Not using a car is quite often worse than overusing it. Batteries go flat, suspension bushes go stiff, and seals dry out. 

The same can be said for your wheel bearings. As your vehicle sits stationary for long periods of time, the grease inside the bearings can begin to dry out and lose its effectiveness, and the dried-up grease can build up in the bearings.

Non-moving bearings are also more likely to develop corrosion internally, which leads to excessive heat build up and will thus need changing prematurely. Even if you can only take your vehicle for a short drive every now and again, this is better than leaving it standing still for long periods of time with no use at all. 

4. Suspension Faults Putting Excessive Strain on the Bearing 

car suspension

If your suspension is out of alignment, this can sometimes result in excessive strain being placed on certain components around the vehicle. 

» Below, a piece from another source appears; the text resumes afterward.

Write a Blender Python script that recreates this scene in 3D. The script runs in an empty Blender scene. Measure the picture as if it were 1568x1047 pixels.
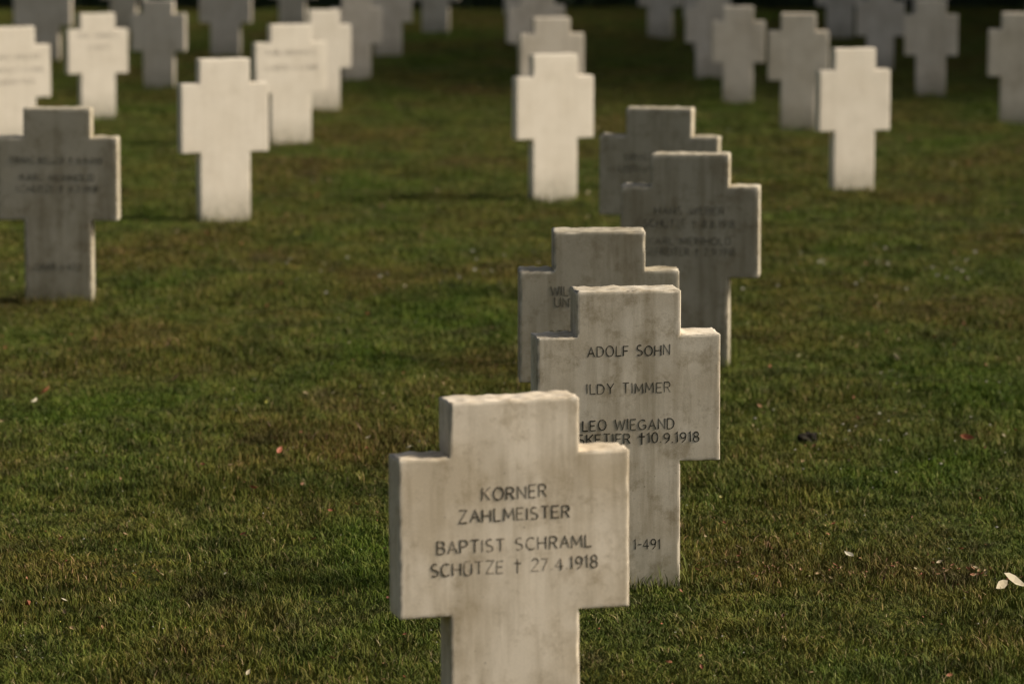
import bpy, bmesh, math, random
import numpy as np
from mathutils import Vector, noise, Matrix
random.seed(7); rng=np.random.default_rng(7)
S=bpy.context.scene
S.view_settings.view_transform='Standard'; S.view_settings.look='None'; S.view_settings.exposure=0
def link(o): S.collection.objects.link(o); return o

# ------------------------------------------------ materials
def newmat(name):
    m=bpy.data.materials.new(name); m.use_nodes=True
    nt=m.node_tree; return m,nt,nt.nodes['Principled BSDF']
def N(nt,t,**kw):
    n=nt.nodes.new(t)
    for k,v in kw.items():
        if k in n.inputs: n.inputs[k].default_value=v
        else: setattr(n,k,v)
    return n
def ramp(nt,stops):
    r=nt.nodes.new('ShaderNodeValToRGB'); e=r.color_ramp.elements
    while len(e)<len(stops): e.new(0.5)
    for i,(p,c) in enumerate(stops):
        e[i].position=p; e[i].color=(c if len(c)==4 else (*c,1))
    return r
def mix(nt,a,b,fac,bt='MIX'):
    m=nt.nodes.new('ShaderNodeMix'); m.data_type='RGBA'; m.blend_type=bt
    for sock,v in ((m.inputs[0],fac),(m.inputs[6],a),(m.inputs[7],b)):
        if hasattr(v,'links'): nt.links.new(v,sock)
        else: sock.default_value=v if not isinstance(v,tuple) or len(v)==4 else (*v,1)
    return m.outputs[2]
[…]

Your wheel bearings are designed to withstand only up to a specified amount of stress. If the stress that’s placed upon them is too high for a prolonged period of time, then this can result in the bearing wearing out prematurely. 

If your vehicle has a suspension fault or needs a wheel alignment, then get this carried out as soon as possible to prevent further damage to other vehicle components, such as your wheel bearings. 

It’s also worth noting that if your vehicle is lowered, you may notice that your wheel bearings will need replacing sooner than expected due to the increased stress placed on them. 

5. Impact on the Wheel From a Crash 

small car crash

I’m sure that many of us either know someone or have done this ourselves – we go for a drive when it’s either icy or wet and end up sliding into the curb at the side of the road.

Although this impact may only seem minor, it can cause a heavy blow to your wheel bearings. This is simply because they’re not designed to absorb side impacts that occur if your vehicle slides into a curb. 

If you’ve had a side impact similar to that of sliding into a curb, have your suspension and wheel bearings assessed to ensure you haven’t damaged them.